Los críticos de esta postura argumentan, sin embargo, que el sistema funciona y que no se deben buscar soluciones a problemas políticos en un cambio constitucional. Una tendencia que se registra desde los 90 en América Latina y que ahora parece trasladarse a los países desarrollados (también hay movimientos por una reforma constitucional en EEUU y Suecia, por ejemplo).
“Concuerdo con que las constituciones son cada vez más buscadas para la resolución de problemas políticos y sociales. Creo que esto se debe en gran medida a un mayor sentido de propiedad y conciencia del aparato estatal, y a una mayor proximidad de los políticos con la gente común a través de los medios de comunicación”, afirma Blackburn. Agrega, de inmediato, que esta proximidad, facilitada por las redes sociales, también favorece las tendencias populistas. Un escenario en el que, precisamente, se hace aún más necesario el fortalecimiento de las constituciones, así como el desarrollo de nuevos procedimientos de democracia deliberativa al momento de discutir y decidir reformas mayores.
Una cuestión de identidad
Una Constitución (codificada) no sólo tiene un fin instrumental como marco organizador y regulador de los poderes del Estado.

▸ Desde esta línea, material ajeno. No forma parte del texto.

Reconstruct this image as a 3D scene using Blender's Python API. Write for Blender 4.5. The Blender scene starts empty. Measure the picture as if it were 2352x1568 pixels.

El Instituto para la Democracia y Asistencia Electoral (IDEA) la define como la intersección entre el sistema legal, el sistema político y la sociedad. Es por esto que, en mayor o menor grado, el texto constitucional se usa para definir o reflejar los valores y aspiraciones de una sociedad.
Esto se puede dar a través de la declaración de valores e ideas (o religión) que regirán la vida común, usualmente descritos en la apertura o preámbulo de la Constitución; o a través de disposiciones o definición de derechos (como la defensa a la vida desde la concepción).
IDEA explica que cuando un texto constitucional hace un amplio énfasis en esta función "identitaria", se enmarca en el arquetipo de Constitución prescriptiva. Suele ser el caso de los textos aprobados tras eventos traumáticos, como guerras o revoluciones, o cambios de régimen político. Algo importante a tener en cuenta es que esta función social de la Constitución obliga a que el proceso de reforma y de ratificación del texto cuente con un amplio respaldo ciudadano para garantizar su legitimidad.